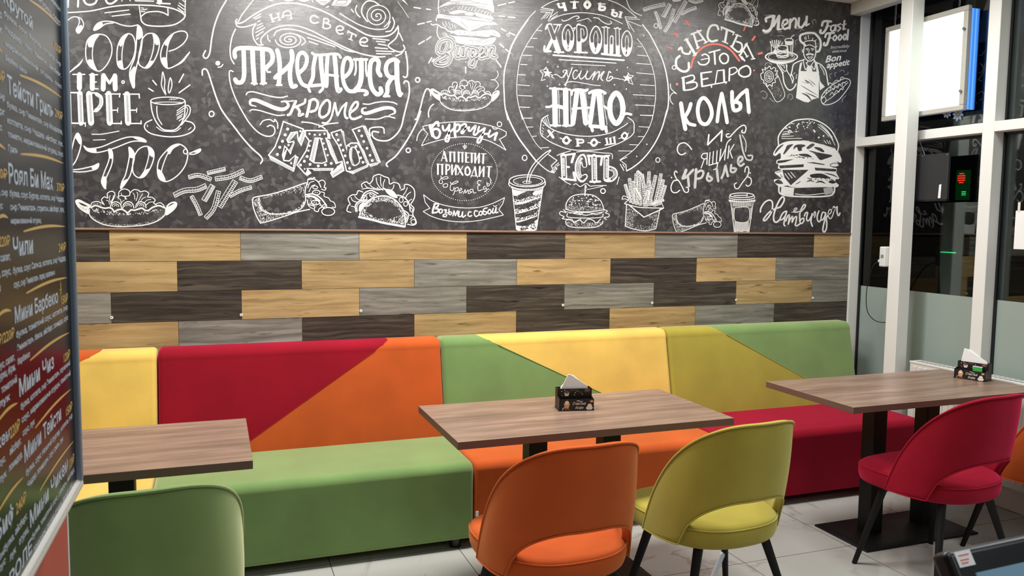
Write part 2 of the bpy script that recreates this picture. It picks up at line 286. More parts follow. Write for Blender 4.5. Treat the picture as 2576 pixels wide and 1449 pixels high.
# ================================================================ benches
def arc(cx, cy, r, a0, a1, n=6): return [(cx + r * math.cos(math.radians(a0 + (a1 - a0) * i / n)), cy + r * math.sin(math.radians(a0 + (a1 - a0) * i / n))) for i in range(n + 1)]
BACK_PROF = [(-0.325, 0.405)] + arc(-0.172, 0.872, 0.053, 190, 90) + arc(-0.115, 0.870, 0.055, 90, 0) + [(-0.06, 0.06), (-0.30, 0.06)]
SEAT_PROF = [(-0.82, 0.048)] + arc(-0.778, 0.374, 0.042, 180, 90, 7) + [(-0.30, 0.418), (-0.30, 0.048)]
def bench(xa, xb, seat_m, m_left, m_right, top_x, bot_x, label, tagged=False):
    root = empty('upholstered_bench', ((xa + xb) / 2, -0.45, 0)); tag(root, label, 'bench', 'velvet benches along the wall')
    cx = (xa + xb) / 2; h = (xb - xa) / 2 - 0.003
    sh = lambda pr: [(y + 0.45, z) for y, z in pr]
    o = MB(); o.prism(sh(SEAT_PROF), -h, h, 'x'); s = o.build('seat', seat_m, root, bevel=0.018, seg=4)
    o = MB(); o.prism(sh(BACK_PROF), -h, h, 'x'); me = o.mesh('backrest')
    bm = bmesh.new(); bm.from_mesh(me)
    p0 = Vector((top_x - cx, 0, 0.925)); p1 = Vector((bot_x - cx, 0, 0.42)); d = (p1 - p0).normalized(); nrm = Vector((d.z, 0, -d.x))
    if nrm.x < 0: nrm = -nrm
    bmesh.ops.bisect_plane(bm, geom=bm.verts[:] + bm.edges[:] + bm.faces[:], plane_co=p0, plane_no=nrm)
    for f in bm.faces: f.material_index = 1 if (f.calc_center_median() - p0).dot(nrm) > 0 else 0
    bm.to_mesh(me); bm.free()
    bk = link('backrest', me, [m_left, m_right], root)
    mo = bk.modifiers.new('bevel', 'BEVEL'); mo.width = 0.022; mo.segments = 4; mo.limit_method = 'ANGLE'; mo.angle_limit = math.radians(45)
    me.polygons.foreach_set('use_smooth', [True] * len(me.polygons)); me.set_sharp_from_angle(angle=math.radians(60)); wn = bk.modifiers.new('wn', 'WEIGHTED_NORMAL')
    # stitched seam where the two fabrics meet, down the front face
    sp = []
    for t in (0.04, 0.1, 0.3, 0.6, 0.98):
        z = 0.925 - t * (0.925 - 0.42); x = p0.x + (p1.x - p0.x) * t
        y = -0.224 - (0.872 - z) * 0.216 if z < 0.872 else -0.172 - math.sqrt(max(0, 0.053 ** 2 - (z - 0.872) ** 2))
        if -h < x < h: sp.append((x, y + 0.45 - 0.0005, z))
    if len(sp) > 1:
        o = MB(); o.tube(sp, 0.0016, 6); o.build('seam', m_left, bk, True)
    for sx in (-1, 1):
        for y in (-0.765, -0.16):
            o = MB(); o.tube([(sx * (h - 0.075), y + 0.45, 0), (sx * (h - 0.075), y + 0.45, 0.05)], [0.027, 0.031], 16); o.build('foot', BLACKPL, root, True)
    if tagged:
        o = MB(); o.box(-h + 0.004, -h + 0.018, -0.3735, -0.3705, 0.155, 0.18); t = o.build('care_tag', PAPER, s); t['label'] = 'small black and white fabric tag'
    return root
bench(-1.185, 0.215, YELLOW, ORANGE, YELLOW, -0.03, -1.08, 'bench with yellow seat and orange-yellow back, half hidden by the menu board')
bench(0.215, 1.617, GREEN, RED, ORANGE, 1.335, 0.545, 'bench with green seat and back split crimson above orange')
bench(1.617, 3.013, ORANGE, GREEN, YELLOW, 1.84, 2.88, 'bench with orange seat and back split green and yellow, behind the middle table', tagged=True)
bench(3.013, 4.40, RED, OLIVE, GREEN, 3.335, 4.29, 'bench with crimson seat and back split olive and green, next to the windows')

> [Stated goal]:
Copy the material shown above in full and exactly. Skip the pictures.

> [Final answer]:
Write part 2 of the bpy script that recreates this picture. It picks up at line 286. More parts follow. Write for Blender 4.5. Treat the picture as 2576 pixels wide and 1449 pixels high.
# ================================================================ benches
def arc(cx, cy, r, a0, a1, n=6): return [(cx + r * math.cos(math.radians(a0 + (a1 - a0) * i / n)), cy + r * math.sin(math.radians(a0 + (a1 - a0) * i / n))) for i in range(n + 1)]
BACK_PROF = [(-0.325, 0.405)] + arc(-0.172, 0.872, 0.053, 190, 90) + arc(-0.115, 0.870, 0.055, 90, 0) + [(-0.06, 0.06), (-0.30, 0.06)]
SEAT_PROF = [(-0.82, 0.048)] + arc(-0.778, 0.374, 0.042, 180, 90, 7) + [(-0.30, 0.418), (-0.30, 0.048)]
def bench(xa, xb, seat_m, m_left, m_right, top_x, bot_x, label, tagged=False):
    root = empty('upholstered_bench', ((xa + xb) / 2, -0.45, 0)); tag(root, label, 'bench', 'velvet benches along the wall')
    cx = (xa + xb) / 2; h = (xb - xa) / 2 - 0.003
    sh = lambda pr: [(y + 0.45, z) for y, z in pr]
    o = MB(); o.prism(sh(SEAT_PROF), -h, h, 'x'); s = o.build('seat', seat_m, root, bevel=0.018, seg=4)
    o = MB(); o.prism(sh(BACK_PROF), -h, h, 'x'); me = o.mesh('backrest')
    bm = bmesh.new(); bm.from_mesh(me)
    p0 = Vector((top_x - cx, 0, 0.925)); p1 = Vector((bot_x - cx, 0, 0.42)); d = (p1 - p0).normalized(); nrm = Vector((d.z, 0, -d.x))
    if nrm.x < 0: nrm = -nrm
    bmesh.ops.bisect_plane(bm, geom=bm.verts[:] + bm.edges[:] + bm.faces[:], plane_co=p0, plane_no=nrm)
    for f in bm.faces: f.material_index = 1 if (f.calc_center_median() - p0).dot(nrm) > 0 else 0
    bm.to_mesh(me); bm.free()
    bk = link('backrest', me, [m_left, m_right], root)
    mo = bk.modifiers.new('bevel', 'BEVEL'); mo.width = 0.022; mo.segments = 4; mo.limit_method = 'ANGLE'; mo.angle_limit = math.radians(45)
    me.polygons.foreach_set('use_smooth', [True] * len(me.polygons)); me.set_sharp_from_angle(angle=math.radians(60)); wn = bk.modifiers.new('wn', 'WEIGHTED_NORMAL')
    # stitched seam where the two fabrics meet, down the front face
    sp = []
    for t in (0.04, 0.1, 0.3, 0.6, 0.98):
        z = 0.925 - t * (0.925 - 0.42); x = p0.x + (p1.x - p0.x) * t
        y = -0.224 - (0.872 - z) * 0.216 if z < 0.872 else -0.172 - math.sqrt(max(0, 0.053 ** 2 - (z - 0.872) ** 2))
        if -h < x < h: sp.append((x, y + 0.45 - 0.0005, z))
    if len(sp) > 1:
        o = MB(); o.tube(sp, 0.0016, 6); o.build('seam', m_left, bk, True)
    for sx in (-1, 1):
        for y in (-0.765, -0.16):
            o = MB(); o.tube([(sx * (h - 0.075), y + 0.45, 0), (sx * (h - 0.075), y + 0.45, 0.05)], [0.027, 0.031], 16); o.build('foot', BLACKPL, root, True)
    if tagged:
        o = MB(); o.box(-h + 0.004, -h + 0.018, -0.3735, -0.3705, 0.155, 0.18); t = o.build('care_tag', PAPER, s); t['label'] = 'small black and white fabric tag'
    return root
bench(-1.185, 0.215, YELLOW, ORANGE, YELLOW, -0.03, -1.08, 'bench with yellow seat and orange-yellow back, half hidden by the menu board')
bench(0.215, 1.617, GREEN, RED, ORANGE, 1.335, 0.545, 'bench with green seat and back split crimson above orange')
bench(1.617, 3.013, ORANGE, GREEN, YELLOW, 1.84, 2.88, 'bench with orange seat and back split green and yellow, behind the middle table', tagged=True)
bench(3.013, 4.40, RED, OLIVE, GREEN, 3.335, 4.29, 'bench with crimson seat and back split olive and green, next to the windows')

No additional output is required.